→ **The task**
Go through the records and copy each line where the word "picture" occurs.

→ **Excerpted data**
▽

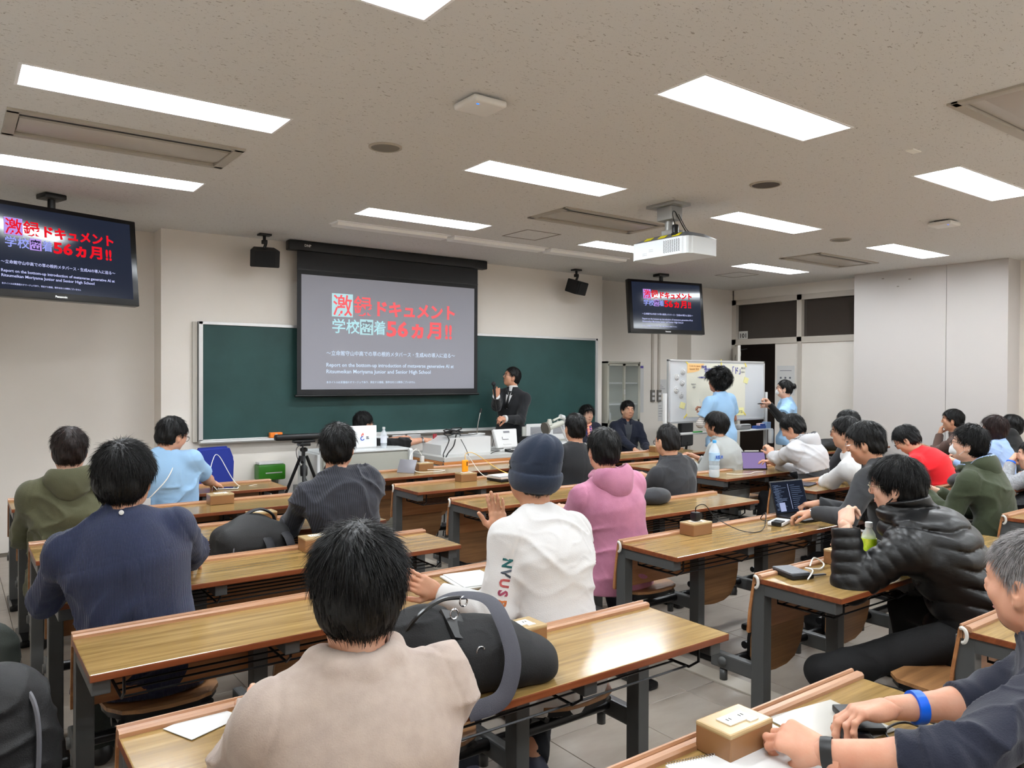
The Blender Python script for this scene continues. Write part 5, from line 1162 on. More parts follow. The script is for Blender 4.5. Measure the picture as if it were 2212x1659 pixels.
def band(H, sd, f, r, w, m, name='wristband', flat=None):
    S_, E_, W_ = H['arms'][sd]; d = nrm(W_-E_); c = E_+(W_-E_)*f-H['org']; bm = BM()
    M_ = Vector(d).to_track_quat('Z', 'Y').to_matrix().to_4x4()
    lathe(bm, [(r-.001, -w/2), (r+.001, -w/2), (r+.002, 0), (r+.001, w/2), (r-.001, w/2)], 24, M=M_); bm.transform(Matrix.Translation(Vector(c))); return obj(name, bm, m, H['o'], True)
# ------------------------------------------------------------------ the audience
def fab(name, c, b=220, st=.35, rough=.92, **k): return mat(name, c, rough, bump=(b, st), sheen=.12, **k)
f_beige = fab('sweat_beige', (.645, .585, .545), 300, .25, var=((.61, .55, .515), 30))
f_navy = fab('corduroy_navy', (.115, .15, .27), 260, .3, stripes=('X', 1500, .6, None), var=((.09, .12, .23), 6))
f_olive = fab('olive_cotton', (.31, .31, .22), 240, .3, var=((.27, .27, .19), 5))
f_sky = fab('tee_sky', (.56, .70, .83), 260, .2); f_white = fab('tee_white', (.77, .765, .76), 240, .22)
f_pin = fab('pinstripe', (.135, .14, .165), 300, .2, stripes=('X', 620, .0, (.24, .25, .30)))
f_pink = fab('hoodie_pink', (.70, .46, .56), 260, .3, var=((.63, .40, .50), 7, (1, 1, 1), .45, .7)); f_coal = fab('jacket_coal', (.16, .165, .18), 200, .25)
f_black = fab('suit_black', (.075, .08, .095), 260, .2); f_grey = fab('jersey_grey', (.60, .61, .60), 260, .25)
f_duo = fab('hoodie_white', (.73, .73, .74), 260, .25); f_dgrey = fab('hoodie_dark', (.22, .225, .235), 260, .25)
f_shirt = fab('shirt_white', (.80, .80, .80), 200, .15); f_suit = fab('suit_charcoal', (.155, .16, .17), 300, .25)
f_puff = mat('puffer_nylon', (.028, .029, .034), .40, spec=.42, bump=(26, .35, (1, 1, 2.2)))
f_dnavy = fab('jersey_navy', (.07, .085, .15), 260, .3); f_red = fab('sweater_red', (.80, .05, .10), 260, .3); f_brown = fab('brown_sleeve', (.30, .22, .19), 260, .3)
f_green = fab('parka_green', (.19, .22, .14), 200, .3); f_lav = fab('shirt_blue', (.60, .70, .86), 240, .2); f_lg = fab('sweat_grey', (.62, .63, .65), 260, .3, var=((.5, .51, .53), 60))
f_blk = fab('black_knit', (.03, .03, .033), 260, .3); f_blazer = fab('blazer_navy', (.08, .10, .17), 260, .2); f_gt = fab('tee_charcoal', (.24, .25, .27), 260, .2)
f_lblue = fab('lining_blue', (.55, .64, .80), 240, .2)
TAN = (.74, .565, .46); PALE = (.82, .665, .58)
# 1 beige sweatshirt, nearest
def ex_beige(G, c):
    C7, tf, tr, sp = c['C7'], c['tf'], c['tr'], c['sp']
    pts = [c['nb']+(tr*math.cos(a)*.082+tf*math.sin(a)*.080)+sp*(.018+.012*math.cos(2*a)) for a in np.linspace(0, 2*PI, 9)]
    for a, b in zip(pts, pts[1:]): G.cone(a, b, .020, .020, .02)
    G.cone(c['nb']+c['ncd']*.0, c['nb']+c['ncd']*.2, .060, .066, .006, op='s')
H1 = human('person in a beige sweatshirt with short black hair, seen from behind, nearest', (.70, 1.50, 1.150), (.68, 1.40, .53), az=.10, haz=.42, hp=-.12, wide=1.08, hair='full', top=f_beige, near=2, loose=.030, fold=.010, back=.03,
      LH=(.62, 1.90, .775), RH=(.84, 1.95, .775), LE=(-.5, -.3, -1), RE=(.5, -.3, -1), crown=(.0, -.04), swirl=.7, extra=ex_beige, hs=1.04)
# 2 navy corduroy shirt
H2 = human('person in a navy corduroy shirt with a white collar button and thinning black hair', (0.538, 3.200, 1.210), (.60, 3.12, .545), az=.12, haz=.55, hp=-.12, wide=1.18, hair='full', top=f_navy, coll='shirt', seam='yoke', near=2, loose=.024, fold=.010, hs=1.07,
      LH=(.42, 3.58, .775), RH=(.85, 3.60, .775), LE=(-.75, -.5, -.9), RE=(.75, -.5, -.9), tone=TAN, pants=(.10, .12, .10), back=.03, crown=(.0, -.075))
bm = BM(); lathe(bm, [(.0085, -.004), (.0085, .002), (.006, .003)], 14, M=Matrix.Rotation(PI/2, 4, 'X')); bm.transform(Matrix.Translation(Vector(H2['nb']-H2['org'])+Vector(H2['ncd'])*.035-Vector(H2['tf'])*.094)); obj('collar_button', bm, m_white, H2['o'], True)
glasses(H2)
# 3 olive hooded jacket
human('person in an olive green hooded jacket with brown streaked hair at the left', (0.541, 4.880, 1.180), (.56, 4.80, .545), az=.05, haz=.12, hp=-.05, wide=1.12, hair='mid', hcol=(.085, .05, .04), hname='brown', top=f_olive, coll='hood', near=1, loose=.034, fold=.010, LE=(-.6, -.4, -1), tone=PALE, pants=(.2, .2, .15), hem=.16)
# 4 light blue tee at the left
H4 = human('person in a light blue T-shirt with glasses at the left, looking down to the right', (1.260, 5.720, 1.178), (1.27, 5.66, .545), az=.3, haz=1.15, hp=-.35, wide=1.1, hair='mid', top=f_sky, sleeve='short', near=1, loose=.024, fold=.009, RH=(1.62, 6.05, .775), LH=(1.2, 6.1, .775), sleeveL='short')
glasses(H4)
bm = BM(); o_ = H4['org']; c_ = H4['C7']-o_
tube(bm, spline([Vector(c_)+Vector(v) for v in ((.07, .02, -.0), (.055, -.09, -.06), (.0, -.145, -.16), (-.08, -.15, -.25), (-.12, -.12, -.30))]), .004, 6); obj('lanyard', bm, m_cw, H4['o'], True)
bm = BM(); box(bm, Vector(c_)+Vector((-.145, -.12, -.35)), (.085, .004, .12), .002, rot=-.3); bmx = obj('name_badge', bm, m_paper, H4['o'])
# 5 pinstripe suit
H5 = human('person in a dark pinstripe suit with thick black hair, left of centre', (1.753, 4.020, 1.203), (1.83, 3.96, .545), az=.22, haz=.70, hp=-.05, wide=1.12, hair=dict(STY['full'], lift=.2), top=f_pin, coll='suit', near=1, loose=.020, fold=.008, LH=(1.70, 4.36, .84), RH=(2.0, 4.40, .775), LE=(-.7, -.3, -1), back=.03)
glasses(H5)
# 6 white long-sleeve and blue beanie
H6 = human('person in a white long-sleeved shirt and a dark blue knitted beanie, gesturing with both hands', (1.861, 2.400, 1.211), (1.86, 2.20, .545), az=-.12, haz=.02, hp=-.02, wide=1.10, hair=dict(STY['short'], n=300), top=f_white, near=2, loose=.026, fold=.0065, tone=TAN,
      LH=(1.491, 2.500, 0.780), Ld=(-.75, .15, .42), Ln=(.5, .75, -.3), Lp='flat', LE=(-.05, -.55, -1), RH=(1.889, 2.660, 0.935), Rd=(-.10, .05, 1), Rn=(-.75, -.55, 0), Rp='flat', RE=(.6, .2, -.9), back=.02, hem=.17, pants=(.06, .07, .10), shoes=(.16, .17, .24),
      legs={1: ((1.949, 2.500, 0.166), (1.86, 2.38, .12)), -1: ((1.72, 2.62, .49), (1.62, 2.5, .1))})
Rh, q, s = H6['Rh'], H6['q'], H6['s']; Fk = Field(H6['Hc']-.17, H6['Hc']+.19, .0045)
Fk.ell(q(0, -.030, .045), A3(.094, .114, .106)*s, Rh, 0, clip=lambda x, y, z: -(z+.090+.12*y)); Fk.ell(q(.01, -.080, .105), A3(.062, .062, .052)*s, Rh, .05)
Fk.ell(q(0, -.026, -.005), A3(.100, .121, .085)*s, Rh, .006, clip=lambda x, y, z: np.maximum(-(z+.052-.10*y), z-.022-.1*y))
Fk.ell(q(0, .115, -.03), A3(.06, .05, .05)*s, Rh, .005, 's')
def bfold(P_):
    L_ = (P_-H6['Hc']) @ Rh; an = np.arctan2(L_[:, 0]-.01, L_[:, 1]+.075); return np.where(L_[:, 2] > .055, -.006*np.abs(np.sin(an*2.5+L_[:, 2]*14))**1.5+.003, 0)-.0006*np.abs(np.sin(np.arctan2(L_[:, 0], L_[:, 1]+.02)*60))
Fk.displace(bfold); V, Q = Fk.mesh(); npobj('beanie', V-H6['org'], Q, fab('beanie_blue', (.075, .125, .20), 420, .5), H6['o'])
band(H6, 1, .985, .030, .012, m_steel, 'watch')
# 7 pink hoodie
H7 = human('person in a faded pink hooded sweatshirt wearing a mask, back turned', (3.014, 3.220, 1.181), (3.06, 3.12, .545), az=.12, haz=.30, hp=-.08, wide=1.12, hair='mid', top=f_pink, coll='hood', near=1, loose=.024, fold=.007, pants=(.07, .08, .13), back=.02, LE=(-.5, -.4, -1), hem=.15, legs={1: ((3.30, 3.52, .5), (3.36, 3.40, .1))}, shoes=(.55, .55, .56))
mask(H7)
# 8 undercut man
H8 = human('person with an undercut, black glasses and a dark grey jacket over a black roll neck', (4.432, 4.020, 1.102), (4.48, 3.93, .545), az=-.05, haz=.12, hp=-.12, wide=1.1, hair='under', hcol=(.045, .04, .04), hname='under', top=f_coal, coll='suit', near=1, loose=.024, fold=.008, tone=TAN)
glasses(H8)
Fk = Field(H8['nb']-.12, H8['nb']+.12, .006); Fk.cone(H8['nb'], H8['nb']+H8['ncd']*.055, .064, .062, 0, cut='b'); V, Q = Fk.mesh(); npobj('roll_neck', V-H8['org'], Q, f_blk, H8['o'])
# 9 dark suit
H9 = human('person in a black suit with cropped black hair behind the blue beanie', (4.244, 4.880, 1.166), (4.15, 4.80, .545), az=.0, haz=.25, hp=.0, wide=1.15, hair='short', top=f_black, coll='suit', near=1, loose=.022, fold=.008, tone=TAN)
# 10 grey jersey, bowl cut
H10 = human('person with a smooth bowl haircut and grey jersey beside the large water bottle', (6.042, 4.860, 1.133), (6.10, 4.70, .545), az=-.25, haz=-.40, hp=-.05, wide=1.05, hair='bowl', hcol=(.03, .024, .022), hname='bowl', top=f_grey, coll='shirt', near=1, loose=.028, fold=.008, back=.05, tone=TAN)
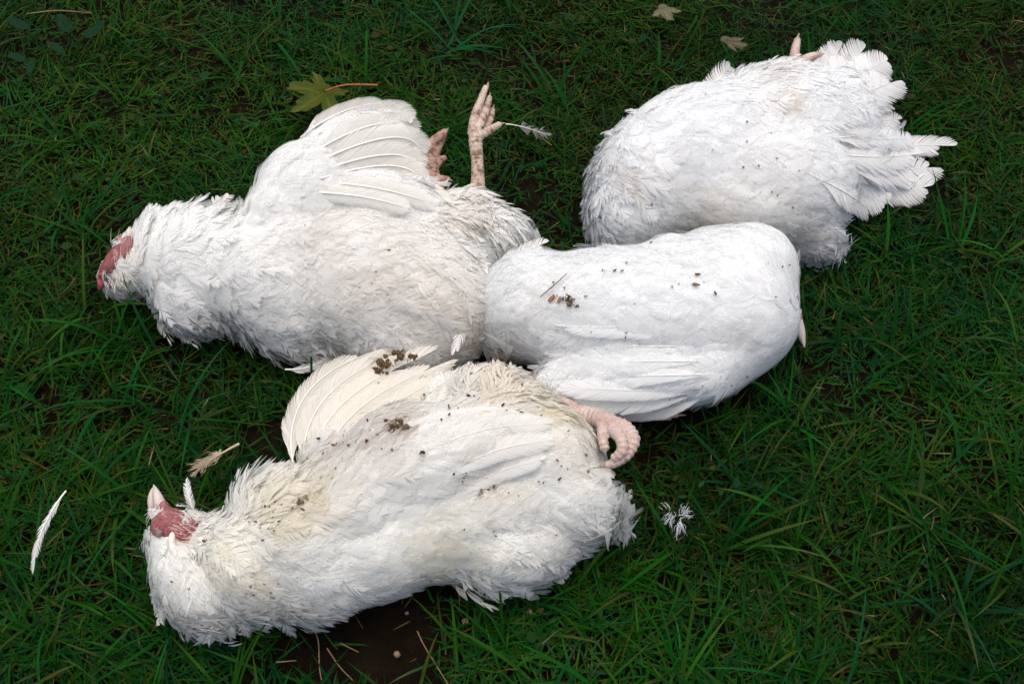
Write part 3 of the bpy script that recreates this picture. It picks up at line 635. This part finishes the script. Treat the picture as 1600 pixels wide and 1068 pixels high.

△

→ **Result for this task**
The Blender Python script for this scene continues. Write part 5, from line 1162 on. More parts follow. The script is for Blender 4.5. Measure the picture as if it were 2212x1659 pixels.
Write part 3 of the bpy script that recreates this picture. It picks up at line 635. This part finishes the script. Treat the picture as 1600 pixels wide and 1068 pixels high.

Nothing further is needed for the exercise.